INFORMATION SHOWN —

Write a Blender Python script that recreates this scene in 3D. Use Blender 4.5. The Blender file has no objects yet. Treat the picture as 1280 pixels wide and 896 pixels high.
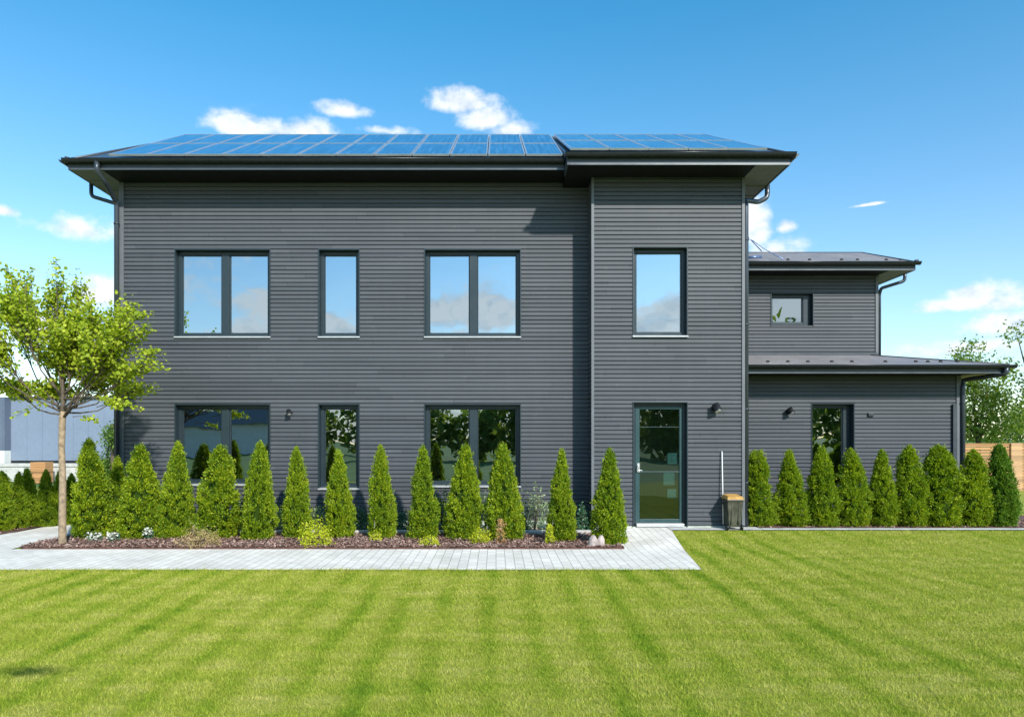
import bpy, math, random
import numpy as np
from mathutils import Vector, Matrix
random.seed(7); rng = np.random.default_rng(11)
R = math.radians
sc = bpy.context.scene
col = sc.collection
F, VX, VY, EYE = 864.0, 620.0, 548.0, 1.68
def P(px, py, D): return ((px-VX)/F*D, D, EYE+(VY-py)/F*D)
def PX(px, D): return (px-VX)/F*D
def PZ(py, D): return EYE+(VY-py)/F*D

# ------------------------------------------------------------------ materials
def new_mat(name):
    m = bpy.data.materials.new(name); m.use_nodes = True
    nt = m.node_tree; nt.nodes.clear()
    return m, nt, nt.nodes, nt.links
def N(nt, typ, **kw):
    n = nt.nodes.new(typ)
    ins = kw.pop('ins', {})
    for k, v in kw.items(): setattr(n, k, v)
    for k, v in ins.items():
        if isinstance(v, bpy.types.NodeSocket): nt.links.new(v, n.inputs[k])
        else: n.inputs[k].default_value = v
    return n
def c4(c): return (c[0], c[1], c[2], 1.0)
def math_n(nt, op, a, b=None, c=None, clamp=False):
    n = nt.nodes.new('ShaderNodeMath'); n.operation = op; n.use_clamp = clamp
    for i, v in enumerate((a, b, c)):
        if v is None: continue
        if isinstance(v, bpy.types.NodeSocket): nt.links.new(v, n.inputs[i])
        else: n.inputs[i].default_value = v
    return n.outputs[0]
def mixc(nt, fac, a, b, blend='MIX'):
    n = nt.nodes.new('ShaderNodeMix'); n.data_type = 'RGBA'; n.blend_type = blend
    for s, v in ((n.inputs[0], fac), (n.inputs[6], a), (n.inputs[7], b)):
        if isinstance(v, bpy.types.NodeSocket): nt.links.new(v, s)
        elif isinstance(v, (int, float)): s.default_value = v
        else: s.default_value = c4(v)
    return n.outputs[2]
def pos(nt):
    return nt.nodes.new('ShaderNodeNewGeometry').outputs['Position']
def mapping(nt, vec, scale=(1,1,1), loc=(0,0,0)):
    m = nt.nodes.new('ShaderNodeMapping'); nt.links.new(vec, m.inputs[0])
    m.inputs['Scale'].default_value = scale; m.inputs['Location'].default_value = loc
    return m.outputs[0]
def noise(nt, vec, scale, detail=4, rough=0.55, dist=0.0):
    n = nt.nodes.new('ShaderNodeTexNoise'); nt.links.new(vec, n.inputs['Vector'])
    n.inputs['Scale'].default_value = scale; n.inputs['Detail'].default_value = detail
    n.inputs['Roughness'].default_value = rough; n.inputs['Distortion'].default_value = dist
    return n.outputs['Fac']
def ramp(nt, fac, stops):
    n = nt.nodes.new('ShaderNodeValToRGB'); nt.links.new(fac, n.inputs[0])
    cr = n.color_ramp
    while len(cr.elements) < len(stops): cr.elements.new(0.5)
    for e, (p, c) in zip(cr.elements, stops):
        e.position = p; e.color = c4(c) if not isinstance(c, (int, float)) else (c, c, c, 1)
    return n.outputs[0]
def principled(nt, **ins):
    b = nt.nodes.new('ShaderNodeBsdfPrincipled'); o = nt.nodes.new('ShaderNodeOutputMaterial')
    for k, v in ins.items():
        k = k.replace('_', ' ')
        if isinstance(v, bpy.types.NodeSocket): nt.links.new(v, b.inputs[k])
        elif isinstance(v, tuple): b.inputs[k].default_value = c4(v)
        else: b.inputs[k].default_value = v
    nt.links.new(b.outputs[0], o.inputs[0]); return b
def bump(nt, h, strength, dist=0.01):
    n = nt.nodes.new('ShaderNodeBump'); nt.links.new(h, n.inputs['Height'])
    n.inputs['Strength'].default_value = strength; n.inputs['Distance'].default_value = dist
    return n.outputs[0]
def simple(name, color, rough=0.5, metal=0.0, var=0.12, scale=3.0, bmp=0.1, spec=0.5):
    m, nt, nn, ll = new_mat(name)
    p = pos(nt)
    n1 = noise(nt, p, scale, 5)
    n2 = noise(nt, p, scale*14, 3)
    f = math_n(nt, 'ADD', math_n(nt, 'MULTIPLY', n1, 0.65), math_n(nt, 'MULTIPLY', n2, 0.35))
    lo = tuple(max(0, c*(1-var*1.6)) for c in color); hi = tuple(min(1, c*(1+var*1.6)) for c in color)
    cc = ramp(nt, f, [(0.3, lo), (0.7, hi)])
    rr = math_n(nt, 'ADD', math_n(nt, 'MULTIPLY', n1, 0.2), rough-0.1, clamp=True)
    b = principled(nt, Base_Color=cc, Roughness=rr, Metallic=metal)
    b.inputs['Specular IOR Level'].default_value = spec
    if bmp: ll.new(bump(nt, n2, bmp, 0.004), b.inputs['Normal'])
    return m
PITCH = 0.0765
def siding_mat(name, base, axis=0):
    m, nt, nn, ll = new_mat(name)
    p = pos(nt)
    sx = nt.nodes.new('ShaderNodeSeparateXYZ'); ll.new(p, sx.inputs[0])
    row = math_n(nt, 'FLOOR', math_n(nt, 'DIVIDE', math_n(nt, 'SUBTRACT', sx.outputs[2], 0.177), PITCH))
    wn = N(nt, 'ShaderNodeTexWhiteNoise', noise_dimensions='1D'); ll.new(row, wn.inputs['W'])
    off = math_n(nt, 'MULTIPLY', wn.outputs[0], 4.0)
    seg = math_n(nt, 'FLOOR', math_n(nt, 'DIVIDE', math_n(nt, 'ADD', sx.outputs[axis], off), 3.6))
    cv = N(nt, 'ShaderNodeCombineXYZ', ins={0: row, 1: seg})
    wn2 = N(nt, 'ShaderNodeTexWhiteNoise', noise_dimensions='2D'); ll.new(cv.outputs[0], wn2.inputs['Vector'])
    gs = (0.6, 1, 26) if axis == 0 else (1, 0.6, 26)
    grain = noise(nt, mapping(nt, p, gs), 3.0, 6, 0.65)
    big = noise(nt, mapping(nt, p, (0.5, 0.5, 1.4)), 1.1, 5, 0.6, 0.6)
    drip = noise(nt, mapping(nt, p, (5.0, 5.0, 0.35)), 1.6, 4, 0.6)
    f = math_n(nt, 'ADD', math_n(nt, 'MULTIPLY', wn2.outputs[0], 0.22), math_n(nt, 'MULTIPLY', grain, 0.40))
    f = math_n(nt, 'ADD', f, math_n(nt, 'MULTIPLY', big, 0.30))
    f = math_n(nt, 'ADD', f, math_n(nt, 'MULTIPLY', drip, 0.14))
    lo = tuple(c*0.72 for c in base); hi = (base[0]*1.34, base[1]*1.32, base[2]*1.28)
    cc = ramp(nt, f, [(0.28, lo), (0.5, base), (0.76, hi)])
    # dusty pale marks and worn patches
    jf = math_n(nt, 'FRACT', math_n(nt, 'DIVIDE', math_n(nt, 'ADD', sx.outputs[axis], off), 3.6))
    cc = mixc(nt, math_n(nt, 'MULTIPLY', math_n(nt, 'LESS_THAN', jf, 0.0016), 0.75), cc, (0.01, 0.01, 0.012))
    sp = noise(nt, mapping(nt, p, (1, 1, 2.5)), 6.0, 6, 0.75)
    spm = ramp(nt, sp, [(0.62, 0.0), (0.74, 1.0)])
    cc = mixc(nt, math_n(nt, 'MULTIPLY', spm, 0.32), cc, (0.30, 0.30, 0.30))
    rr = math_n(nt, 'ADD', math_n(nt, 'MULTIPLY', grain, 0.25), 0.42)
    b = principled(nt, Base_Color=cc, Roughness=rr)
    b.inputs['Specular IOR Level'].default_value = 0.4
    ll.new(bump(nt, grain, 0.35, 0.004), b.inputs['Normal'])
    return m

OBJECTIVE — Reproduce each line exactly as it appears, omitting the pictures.

FINAL ANSWER —
Write a Blender Python script that recreates this scene in 3D. Use Blender 4.5. The Blender file has no objects yet. Treat the picture as 1280 pixels wide and 896 pixels high.
import bpy, math, random
import numpy as np
from mathutils import Vector, Matrix
random.seed(7); rng = np.random.default_rng(11)
R = math.radians
sc = bpy.context.scene
col = sc.collection
F, VX, VY, EYE = 864.0, 620.0, 548.0, 1.68
def P(px, py, D): return ((px-VX)/F*D, D, EYE+(VY-py)/F*D)
def PX(px, D): return (px-VX)/F*D
def PZ(py, D): return EYE+(VY-py)/F*D

# ------------------------------------------------------------------ materials
def new_mat(name):
    m = bpy.data.materials.new(name); m.use_nodes = True
    nt = m.node_tree; nt.nodes.clear()
    return m, nt, nt.nodes, nt.links
def N(nt, typ, **kw):
    n = nt.nodes.new(typ)
    ins = kw.pop('ins', {})
    for k, v in kw.items(): setattr(n, k, v)
    for k, v in ins.items():
        if isinstance(v, bpy.types.NodeSocket): nt.links.new(v, n.inputs[k])
        else: n.inputs[k].default_value = v
    return n
def c4(c): return (c[0], c[1], c[2], 1.0)
def math_n(nt, op, a, b=None, c=None, clamp=False):
    n = nt.nodes.new('ShaderNodeMath'); n.operation = op; n.use_clamp = clamp
    for i, v in enumerate((a, b, c)):
        if v is None: continue
        if isinstance(v, bpy.types.NodeSocket): nt.links.new(v, n.inputs[i])
        else: n.inputs[i].default_value = v
    return n.outputs[0]
def mixc(nt, fac, a, b, blend='MIX'):
    n = nt.nodes.new('ShaderNodeMix'); n.data_type = 'RGBA'; n.blend_type = blend
    for s, v in ((n.inputs[0], fac), (n.inputs[6], a), (n.inputs[7], b)):
        if isinstance(v, bpy.types.NodeSocket): nt.links.new(v, s)
        elif isinstance(v, (int, float)): s.default_value = v
        else: s.default_value = c4(v)
    return n.outputs[2]
def pos(nt):
    return nt.nodes.new('ShaderNodeNewGeometry').outputs['Position']
def mapping(nt, vec, scale=(1,1,1), loc=(0,0,0)):
    m = nt.nodes.new('ShaderNodeMapping'); nt.links.new(vec, m.inputs[0])
    m.inputs['Scale'].default_value = scale; m.inputs['Location'].default_value = loc
    return m.outputs[0]
def noise(nt, vec, scale, detail=4, rough=0.55, dist=0.0):
    n = nt.nodes.new('ShaderNodeTexNoise'); nt.links.new(vec, n.inputs['Vector'])
    n.inputs['Scale'].default_value = scale; n.inputs['Detail'].default_value = detail
    n.inputs['Roughness'].default_value = rough; n.inputs['Distortion'].default_value = dist
    return n.outputs['Fac']
def ramp(nt, fac, stops):
    n = nt.nodes.new('ShaderNodeValToRGB'); nt.links.new(fac, n.inputs[0])
    cr = n.color_ramp
    while len(cr.elements) < len(stops): cr.elements.new(0.5)
    for e, (p, c) in zip(cr.elements, stops):
        e.position = p; e.color = c4(c) if not isinstance(c, (int, float)) else (c, c, c, 1)
    return n.outputs[0]
def principled(nt, **ins):
    b = nt.nodes.new('ShaderNodeBsdfPrincipled'); o = nt.nodes.new('ShaderNodeOutputMaterial')
    for k, v in ins.items():
        k = k.replace('_', ' ')
        if isinstance(v, bpy.types.NodeSocket): nt.links.new(v, b.inputs[k])
        elif isinstance(v, tuple): b.inputs[k].default_value = c4(v)
        else: b.inputs[k].default_value = v
    nt.links.new(b.outputs[0], o.inputs[0]); return b
def bump(nt, h, strength, dist=0.01):
    n = nt.nodes.new('ShaderNodeBump'); nt.links.new(h, n.inputs['Height'])
    n.inputs['Strength'].default_value = strength; n.inputs['Distance'].default_value = dist
    return n.outputs[0]
def simple(name, color, rough=0.5, metal=0.0, var=0.12, scale=3.0, bmp=0.1, spec=0.5):
    m, nt, nn, ll = new_mat(name)
    p = pos(nt)
    n1 = noise(nt, p, scale, 5)
    n2 = noise(nt, p, scale*14, 3)
    f = math_n(nt, 'ADD', math_n(nt, 'MULTIPLY', n1, 0.65), math_n(nt, 'MULTIPLY', n2, 0.35))
    lo = tuple(max(0, c*(1-var*1.6)) for c in color); hi = tuple(min(1, c*(1+var*1.6)) for c in color)
    cc = ramp(nt, f, [(0.3, lo), (0.7, hi)])
    rr = math_n(nt, 'ADD', math_n(nt, 'MULTIPLY', n1, 0.2), rough-0.1, clamp=True)
    b = principled(nt, Base_Color=cc, Roughness=rr, Metallic=metal)
    b.inputs['Specular IOR Level'].default_value = spec
    if bmp: ll.new(bump(nt, n2, bmp, 0.004), b.inputs['Normal'])
    return m
PITCH = 0.0765
def siding_mat(name, base, axis=0):
    m, nt, nn, ll = new_mat(name)
    p = pos(nt)
    sx = nt.nodes.new('ShaderNodeSeparateXYZ'); ll.new(p, sx.inputs[0])
    row = math_n(nt, 'FLOOR', math_n(nt, 'DIVIDE', math_n(nt, 'SUBTRACT', sx.outputs[2], 0.177), PITCH))
    wn = N(nt, 'ShaderNodeTexWhiteNoise', noise_dimensions='1D'); ll.new(row, wn.inputs['W'])
    off = math_n(nt, 'MULTIPLY', wn.outputs[0], 4.0)
    seg = math_n(nt, 'FLOOR', math_n(nt, 'DIVIDE', math_n(nt, 'ADD', sx.outputs[axis], off), 3.6))
    cv = N(nt, 'ShaderNodeCombineXYZ', ins={0: row, 1: seg})
    wn2 = N(nt, 'ShaderNodeTexWhiteNoise', noise_dimensions='2D'); ll.new(cv.outputs[0], wn2.inputs['Vector'])
    gs = (0.6, 1, 26) if axis == 0 else (1, 0.6, 26)
    grain = noise(nt, mapping(nt, p, gs), 3.0, 6, 0.65)
    big = noise(nt, mapping(nt, p, (0.5, 0.5, 1.4)), 1.1, 5, 0.6, 0.6)
    drip = noise(nt, mapping(nt, p, (5.0, 5.0, 0.35)), 1.6, 4, 0.6)
    f = math_n(nt, 'ADD', math_n(nt, 'MULTIPLY', wn2.outputs[0], 0.22), math_n(nt, 'MULTIPLY', grain, 0.40))
    f = math_n(nt, 'ADD', f, math_n(nt, 'MULTIPLY', big, 0.30))
    f = math_n(nt, 'ADD', f, math_n(nt, 'MULTIPLY', drip, 0.14))
    lo = tuple(c*0.72 for c in base); hi = (base[0]*1.34, base[1]*1.32, base[2]*1.28)
    cc = ramp(nt, f, [(0.28, lo), (0.5, base), (0.76, hi)])
    # dusty pale marks and worn patches
    jf = math_n(nt, 'FRACT', math_n(nt, 'DIVIDE', math_n(nt, 'ADD', sx.outputs[axis], off), 3.6))
    cc = mixc(nt, math_n(nt, 'MULTIPLY', math_n(nt, 'LESS_THAN', jf, 0.0016), 0.75), cc, (0.01, 0.01, 0.012))
    sp = noise(nt, mapping(nt, p, (1, 1, 2.5)), 6.0, 6, 0.75)
    spm = ramp(nt, sp, [(0.62, 0.0), (0.74, 1.0)])
    cc = mixc(nt, math_n(nt, 'MULTIPLY', spm, 0.32), cc, (0.30, 0.30, 0.30))
    rr = math_n(nt, 'ADD', math_n(nt, 'MULTIPLY', grain, 0.25), 0.42)
    b = principled(nt, Base_Color=cc, Roughness=rr)
    b.inputs['Specular IOR Level'].default_value = 0.4
    ll.new(bump(nt, grain, 0.35, 0.004), b.inputs['Normal'])
    return m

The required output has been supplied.